As I was driving through these roads this morning I saw a little duck, standing nervously at the end of one such pedestrian crossing. Now a duck’s legs are short, and my Volvo is long, I think that I could have made it over the crossing before the duck hit the road. But conditioning was too strong for me, and the force of habit pulled the car to a halt at the stripy strip.

 

“Well go on!” I yelled at the duck, waving my hands in encouragement, as another car pulled to a sharp stop at the duck’s perambulation.

 

The duck honestly seemed to listen. He (or she) looked both ways, and then carefully waddled across the pedestrian crossing, never deviating from the road-rules sanctioned path for a second.

 

Wonderful things, birds, really. I like it when they act like humans, or when humans act like birds for that matter (the miracle of flight anyone?).

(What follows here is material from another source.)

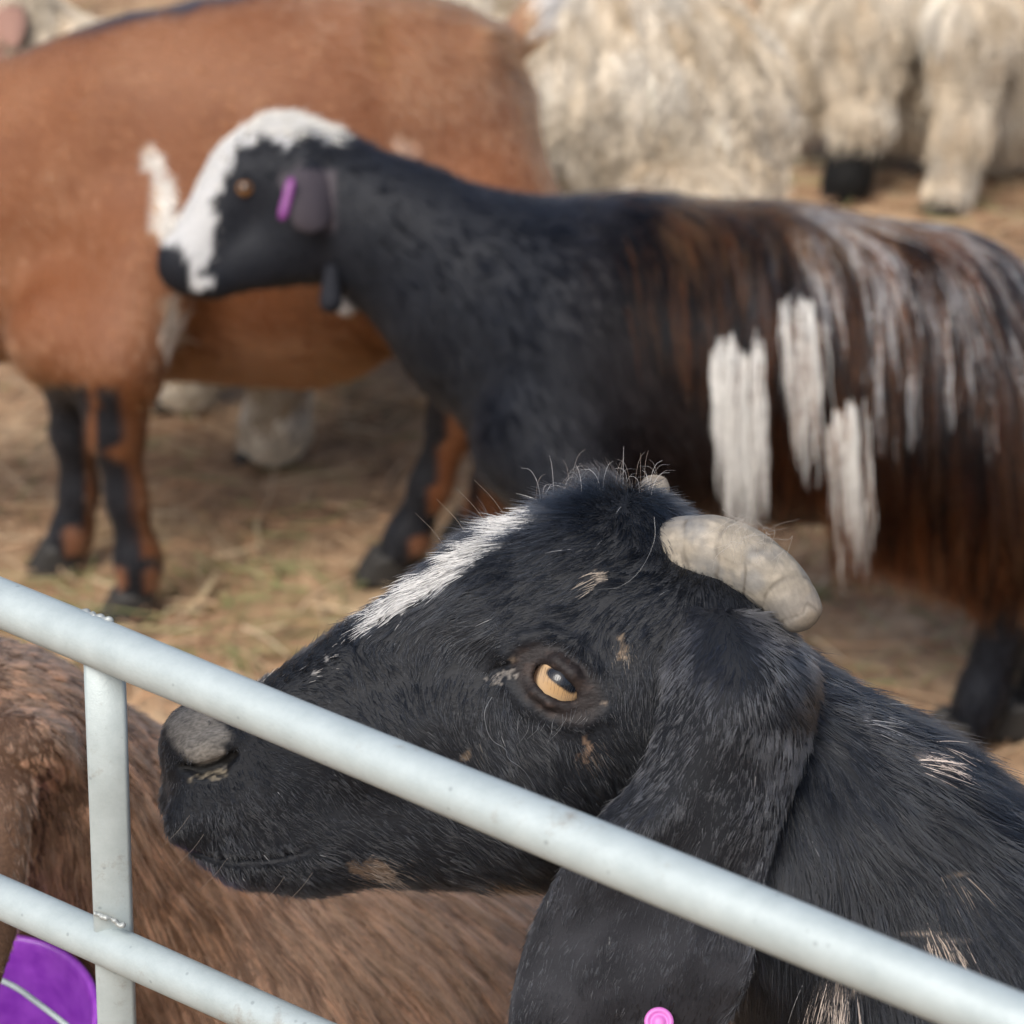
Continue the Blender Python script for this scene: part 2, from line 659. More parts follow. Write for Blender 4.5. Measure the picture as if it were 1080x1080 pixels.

Seeing the sweet little duck’s strange behaviour this morning brought to mind a couple of other poultry interactions I have had, one of which I will describe below.

 

One time, again at uni, I was sitting quietly on a bench outside my lecture theatre. I was enjoying an apple in the ten minute break afforded to me by the Nazi-lecturer. As I sat there, a crow flew by, and then dropped down beside me.

 

I looked solemnly at him, and he back at me. Now a crow’s gaze can be quite intense you must realize, so it was with unwavering care that I broke of a piece of my apple and dropped it softly on the ground in front of the crow.

 

The crow considered my gift, and then finding it acceptable, began to eat. We both sat there for the next little while, that crow and me, munching on our fruit and shooting the breeze with one another. He waddled around me (yes, I have used that word twice, but what word can so adequately describe the stunted walk of a bird!) pecking away, and I felt at one with this beautiful black bird.

 

Birds are my favourite animal, I feel a special kinship with them. The magpie, so cheeky! The Noisy-Minor, a perpetual skally-wag! The butcher bird, so regal! It all started with my pet Budgerigar, this personal love of the feathery kind. But I have to say, once you have yourself, truly loved a bird, you will know what I mean.